Meral Akşener’in MHP’nin başına gelmesi ile gerek AKP de ve gerekse diğer partilerde olan eski MHP’lilerin yuvaya dönmeleri an meselesi. Hatta inanın MHP’li olmayan kişilerin bile seçimlerde Akşener’e oy vereceklerini duyuyoruz.
Akşener’in MHP’nin başına gelmesi, ülke de çok şeyleri değiştirecektir. Belki de AKP’nin sonu olacaktır. Bundan korkuları olanlar, her türlü hile’ye başvurmaktadırlar.
***
Suriye’de ateşkes için ABD ve Rusya anlaşmış. Zaten siz gösteriş için kavga ediyorsunuz. Ülkeyi kargaşa içerisine sokun, kan gövdeyi götürsün. IŞİD denen terör örgütünü besleyin, kollayın. Suriye’yi mahvedin. Milyonlarca Suriyeli göç etsin. Şimdi de anlaşın.

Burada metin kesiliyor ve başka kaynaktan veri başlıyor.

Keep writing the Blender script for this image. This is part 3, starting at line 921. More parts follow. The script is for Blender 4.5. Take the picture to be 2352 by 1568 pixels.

Aman çabuk anlaşın da, ülkemizdeki Suriyeliler ülkelerine dönsünler. Burada kalırlarsa, 10-20 sene sonra onlar da bağımsızlık istiyoruz diye, başımıza bela olabilirler. Türk milleti olarak bıktık artık. Ülkemizde rahat edemiyoruz.
***
SON SÖZ:
Cumhuriyetten intikam mı almak istiyorsunuz? 
Cumhuriyet sizlere ne yaptı?
“UNUTMAYIN Kİ, EN BÜYÜK SAVAŞ CEHALETE VE GERİCİLİĞE KARŞI YAPILAN SAVAŞTIR.”